# Task to complete
Only the lines from the one containing "sx = nt.nodes.new('ShaderNodeSeparateXYZ')" through the one containing "nt.links.new(sx.outputs[2], ad.inputs[2])" are to be copied, exactly and with both ends kept.

# Supplied information

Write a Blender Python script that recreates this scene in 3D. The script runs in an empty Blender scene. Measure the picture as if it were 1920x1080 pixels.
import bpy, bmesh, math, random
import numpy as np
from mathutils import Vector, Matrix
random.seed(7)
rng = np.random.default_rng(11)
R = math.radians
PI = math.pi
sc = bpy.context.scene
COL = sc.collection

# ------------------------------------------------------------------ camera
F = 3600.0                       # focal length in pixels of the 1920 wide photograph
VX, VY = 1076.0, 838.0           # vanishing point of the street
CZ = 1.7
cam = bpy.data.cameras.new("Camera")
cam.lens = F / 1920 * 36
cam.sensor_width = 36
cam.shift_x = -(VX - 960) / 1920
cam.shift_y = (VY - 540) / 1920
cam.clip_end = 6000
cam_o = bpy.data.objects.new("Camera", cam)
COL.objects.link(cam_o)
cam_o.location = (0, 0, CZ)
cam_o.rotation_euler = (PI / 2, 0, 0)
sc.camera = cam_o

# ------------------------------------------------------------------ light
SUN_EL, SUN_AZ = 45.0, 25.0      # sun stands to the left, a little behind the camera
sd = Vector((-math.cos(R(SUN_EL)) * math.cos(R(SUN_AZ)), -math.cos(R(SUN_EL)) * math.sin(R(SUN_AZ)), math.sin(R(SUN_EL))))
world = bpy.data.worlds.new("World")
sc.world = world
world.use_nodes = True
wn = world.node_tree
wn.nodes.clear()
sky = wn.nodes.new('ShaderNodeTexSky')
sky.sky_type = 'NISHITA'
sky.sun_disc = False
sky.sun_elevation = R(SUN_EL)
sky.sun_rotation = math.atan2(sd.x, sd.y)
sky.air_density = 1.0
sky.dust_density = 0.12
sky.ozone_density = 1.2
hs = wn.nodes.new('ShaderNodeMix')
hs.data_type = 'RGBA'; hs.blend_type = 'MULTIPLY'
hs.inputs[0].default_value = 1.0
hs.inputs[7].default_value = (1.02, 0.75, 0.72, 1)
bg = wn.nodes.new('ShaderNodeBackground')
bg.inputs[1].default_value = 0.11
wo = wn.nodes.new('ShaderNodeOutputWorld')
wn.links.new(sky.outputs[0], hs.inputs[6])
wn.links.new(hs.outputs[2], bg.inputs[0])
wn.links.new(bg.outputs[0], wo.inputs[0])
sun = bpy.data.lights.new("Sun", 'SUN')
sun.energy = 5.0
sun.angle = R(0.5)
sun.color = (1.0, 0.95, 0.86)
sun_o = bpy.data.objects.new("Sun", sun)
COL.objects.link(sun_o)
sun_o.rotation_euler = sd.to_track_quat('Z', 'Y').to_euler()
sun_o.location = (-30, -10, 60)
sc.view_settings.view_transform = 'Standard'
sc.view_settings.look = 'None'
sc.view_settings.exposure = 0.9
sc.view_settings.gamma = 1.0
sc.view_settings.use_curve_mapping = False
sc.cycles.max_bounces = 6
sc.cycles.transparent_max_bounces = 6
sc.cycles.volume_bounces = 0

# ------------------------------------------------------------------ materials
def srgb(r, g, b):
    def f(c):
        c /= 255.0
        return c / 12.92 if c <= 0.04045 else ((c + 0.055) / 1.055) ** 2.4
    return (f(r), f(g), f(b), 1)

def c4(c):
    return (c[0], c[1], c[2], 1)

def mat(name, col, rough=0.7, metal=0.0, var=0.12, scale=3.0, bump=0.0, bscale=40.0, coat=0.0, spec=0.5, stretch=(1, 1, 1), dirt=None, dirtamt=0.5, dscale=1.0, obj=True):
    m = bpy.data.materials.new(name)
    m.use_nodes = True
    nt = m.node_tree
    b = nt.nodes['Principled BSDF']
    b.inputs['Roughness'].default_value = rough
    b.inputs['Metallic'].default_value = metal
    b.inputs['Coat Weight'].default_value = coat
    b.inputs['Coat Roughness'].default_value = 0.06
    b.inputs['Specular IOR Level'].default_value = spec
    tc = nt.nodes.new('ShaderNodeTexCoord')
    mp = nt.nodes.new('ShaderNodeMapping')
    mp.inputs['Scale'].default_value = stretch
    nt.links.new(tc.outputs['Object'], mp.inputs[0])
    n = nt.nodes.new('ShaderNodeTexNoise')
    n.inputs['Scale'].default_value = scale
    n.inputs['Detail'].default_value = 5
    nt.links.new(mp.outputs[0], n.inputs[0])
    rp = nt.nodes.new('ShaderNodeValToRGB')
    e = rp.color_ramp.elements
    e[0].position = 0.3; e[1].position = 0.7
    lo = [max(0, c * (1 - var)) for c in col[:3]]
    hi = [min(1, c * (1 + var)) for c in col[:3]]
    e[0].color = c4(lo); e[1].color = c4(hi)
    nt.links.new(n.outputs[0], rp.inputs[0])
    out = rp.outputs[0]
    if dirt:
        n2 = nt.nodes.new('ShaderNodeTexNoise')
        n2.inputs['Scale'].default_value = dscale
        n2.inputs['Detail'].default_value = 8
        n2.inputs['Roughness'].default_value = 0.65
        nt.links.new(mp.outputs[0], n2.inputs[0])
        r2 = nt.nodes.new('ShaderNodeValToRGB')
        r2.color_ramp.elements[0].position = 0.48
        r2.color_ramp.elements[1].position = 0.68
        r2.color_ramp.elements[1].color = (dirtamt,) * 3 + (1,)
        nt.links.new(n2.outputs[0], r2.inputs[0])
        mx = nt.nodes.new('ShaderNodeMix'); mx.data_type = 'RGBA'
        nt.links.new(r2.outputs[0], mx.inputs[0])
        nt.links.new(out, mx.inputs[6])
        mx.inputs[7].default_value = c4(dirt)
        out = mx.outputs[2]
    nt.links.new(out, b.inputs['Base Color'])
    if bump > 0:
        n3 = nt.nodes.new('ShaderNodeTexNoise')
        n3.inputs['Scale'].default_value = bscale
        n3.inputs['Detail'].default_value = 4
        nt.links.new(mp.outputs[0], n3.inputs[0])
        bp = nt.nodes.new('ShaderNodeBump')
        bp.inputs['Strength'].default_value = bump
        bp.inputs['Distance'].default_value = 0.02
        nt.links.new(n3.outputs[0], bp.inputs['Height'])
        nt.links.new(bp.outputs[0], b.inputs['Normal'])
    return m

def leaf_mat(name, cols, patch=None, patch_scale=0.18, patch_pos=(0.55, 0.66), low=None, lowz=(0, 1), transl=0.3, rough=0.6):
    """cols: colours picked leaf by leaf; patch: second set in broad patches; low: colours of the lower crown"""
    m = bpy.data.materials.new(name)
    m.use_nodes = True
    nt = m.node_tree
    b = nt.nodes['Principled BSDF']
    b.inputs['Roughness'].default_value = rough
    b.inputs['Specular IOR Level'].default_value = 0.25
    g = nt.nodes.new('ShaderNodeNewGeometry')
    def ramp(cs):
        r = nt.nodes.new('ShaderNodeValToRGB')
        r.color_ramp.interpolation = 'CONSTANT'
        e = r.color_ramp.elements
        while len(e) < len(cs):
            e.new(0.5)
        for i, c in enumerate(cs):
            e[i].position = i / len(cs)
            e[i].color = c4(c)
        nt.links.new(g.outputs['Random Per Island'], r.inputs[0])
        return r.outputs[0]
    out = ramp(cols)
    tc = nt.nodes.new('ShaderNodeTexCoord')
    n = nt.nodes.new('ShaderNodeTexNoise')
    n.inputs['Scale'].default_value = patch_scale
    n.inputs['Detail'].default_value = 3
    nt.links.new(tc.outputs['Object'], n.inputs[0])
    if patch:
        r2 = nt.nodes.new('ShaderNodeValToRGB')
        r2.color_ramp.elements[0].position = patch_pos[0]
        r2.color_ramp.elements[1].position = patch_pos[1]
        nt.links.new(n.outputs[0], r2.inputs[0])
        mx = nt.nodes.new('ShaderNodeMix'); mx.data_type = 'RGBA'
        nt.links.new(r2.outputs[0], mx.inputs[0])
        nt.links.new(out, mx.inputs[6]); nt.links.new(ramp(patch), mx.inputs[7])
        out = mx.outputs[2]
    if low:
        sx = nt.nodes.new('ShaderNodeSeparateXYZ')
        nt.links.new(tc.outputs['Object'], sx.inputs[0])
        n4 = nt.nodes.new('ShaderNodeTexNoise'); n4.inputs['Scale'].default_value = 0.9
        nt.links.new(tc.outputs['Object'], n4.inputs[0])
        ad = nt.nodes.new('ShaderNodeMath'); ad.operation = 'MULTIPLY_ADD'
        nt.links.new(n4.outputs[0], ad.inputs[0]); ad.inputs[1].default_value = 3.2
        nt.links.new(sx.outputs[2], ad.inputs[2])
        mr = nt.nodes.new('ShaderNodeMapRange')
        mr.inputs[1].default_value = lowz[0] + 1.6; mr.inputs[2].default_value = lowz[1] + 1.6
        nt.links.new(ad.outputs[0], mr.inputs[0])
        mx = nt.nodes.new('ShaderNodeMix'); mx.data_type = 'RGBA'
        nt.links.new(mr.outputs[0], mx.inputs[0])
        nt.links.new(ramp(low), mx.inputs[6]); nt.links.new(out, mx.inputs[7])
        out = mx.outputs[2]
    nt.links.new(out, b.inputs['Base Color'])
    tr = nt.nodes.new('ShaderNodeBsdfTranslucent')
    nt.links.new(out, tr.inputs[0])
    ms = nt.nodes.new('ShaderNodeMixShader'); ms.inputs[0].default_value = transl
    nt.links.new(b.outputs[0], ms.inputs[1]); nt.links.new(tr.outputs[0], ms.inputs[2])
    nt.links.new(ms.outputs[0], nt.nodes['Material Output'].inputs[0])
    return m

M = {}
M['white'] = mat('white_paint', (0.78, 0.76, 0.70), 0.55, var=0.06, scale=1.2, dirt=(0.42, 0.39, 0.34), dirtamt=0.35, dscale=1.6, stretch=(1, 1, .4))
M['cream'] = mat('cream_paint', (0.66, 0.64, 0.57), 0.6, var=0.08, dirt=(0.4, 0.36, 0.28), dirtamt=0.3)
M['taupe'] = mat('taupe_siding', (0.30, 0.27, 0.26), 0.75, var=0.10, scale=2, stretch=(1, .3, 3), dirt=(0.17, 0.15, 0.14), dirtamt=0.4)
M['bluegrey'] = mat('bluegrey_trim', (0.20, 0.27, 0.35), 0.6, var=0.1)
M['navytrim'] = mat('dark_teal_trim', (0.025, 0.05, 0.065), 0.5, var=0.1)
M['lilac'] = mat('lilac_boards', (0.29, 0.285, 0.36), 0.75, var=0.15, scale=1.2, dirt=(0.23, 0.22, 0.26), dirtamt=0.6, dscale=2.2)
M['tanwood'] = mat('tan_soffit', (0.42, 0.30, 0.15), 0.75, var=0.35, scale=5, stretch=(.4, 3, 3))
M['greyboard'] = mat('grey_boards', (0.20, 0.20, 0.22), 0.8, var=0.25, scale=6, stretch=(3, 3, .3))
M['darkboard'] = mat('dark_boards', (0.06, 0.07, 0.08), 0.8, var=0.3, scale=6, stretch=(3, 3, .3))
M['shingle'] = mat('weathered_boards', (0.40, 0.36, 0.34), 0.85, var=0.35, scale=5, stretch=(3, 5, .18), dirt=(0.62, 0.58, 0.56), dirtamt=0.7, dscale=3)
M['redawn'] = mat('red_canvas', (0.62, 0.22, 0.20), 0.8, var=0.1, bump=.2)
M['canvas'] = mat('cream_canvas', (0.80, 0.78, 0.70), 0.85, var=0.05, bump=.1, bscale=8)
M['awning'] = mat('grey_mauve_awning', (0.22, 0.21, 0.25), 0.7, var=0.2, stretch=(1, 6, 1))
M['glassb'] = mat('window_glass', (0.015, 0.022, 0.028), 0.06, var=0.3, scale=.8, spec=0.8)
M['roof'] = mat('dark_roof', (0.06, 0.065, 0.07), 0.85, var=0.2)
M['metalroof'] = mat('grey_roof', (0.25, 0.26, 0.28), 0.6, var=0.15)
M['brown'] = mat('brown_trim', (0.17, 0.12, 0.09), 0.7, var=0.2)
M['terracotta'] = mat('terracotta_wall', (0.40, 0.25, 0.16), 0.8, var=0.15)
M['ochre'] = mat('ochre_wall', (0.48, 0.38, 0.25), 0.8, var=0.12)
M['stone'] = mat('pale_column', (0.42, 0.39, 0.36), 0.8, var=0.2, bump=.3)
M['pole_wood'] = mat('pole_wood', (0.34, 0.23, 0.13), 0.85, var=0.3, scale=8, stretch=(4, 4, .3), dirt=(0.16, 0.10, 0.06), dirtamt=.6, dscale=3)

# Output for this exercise
        sx = nt.nodes.new('ShaderNodeSeparateXYZ')
        nt.links.new(tc.outputs['Object'], sx.inputs[0])
        n4 = nt.nodes.new('ShaderNodeTexNoise'); n4.inputs['Scale'].default_value = 0.9
        nt.links.new(tc.outputs['Object'], n4.inputs[0])
        ad = nt.nodes.new('ShaderNodeMath'); ad.operation = 'MULTIPLY_ADD'
        nt.links.new(n4.outputs[0], ad.inputs[0]); ad.inputs[1].default_value = 3.2
        nt.links.new(sx.outputs[2], ad.inputs[2])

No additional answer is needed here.